PFO: A Parallel Friendly High Performance System for Online Query and Update of Nearest Neighbors

Abstract: Nearest Neighbor(s) search is the fundamental computational primitive to tackle massive dataset. Locality Sensitive Hashing (LSH) has been a bracing tool for Nearest Neighbor(s) search in high dimensional spaces. However, traditional LSH systems cannot be applied in online big data systems to handle a large volume of query/update requests, because most of the systems optimize the query efficiency with the assumption of infrequent updates and missing the parallel-friendly design. As a result, the state-of-the-art LSH systems cannot adapt the system response to the user behavior interactively.
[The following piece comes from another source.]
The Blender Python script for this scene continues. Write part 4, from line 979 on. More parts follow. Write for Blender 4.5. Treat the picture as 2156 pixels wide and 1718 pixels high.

In this paper, we propose a new LSH system called PFO. It handles query/update requests in RAM and scales the system capacity by using flash memory. To achieve high streaming data throughput, PFO adopts a parallel-friendly indexing structure while preserving the distance between data points. Further, it accommodates inbound data in real-time and dispatches update requests intelligently to eliminate the cross-threads synchronization. We carried out extensive evaluations with large synthetic and standard benchmark datasets. Results demonstrate that PFO delivers shorter latency and offers scalable capacity compared with the existing LSH systems. PFO serves with higher throughput than the state-of-the-art LSH indexing structure when dealing with online query/update requests to nearest neighbors. Meanwhile, PFO returns neighbors with much better quality, thus being efficient to handle online big data applications, e.g. streaming recommendation system, interactive machine learning systems.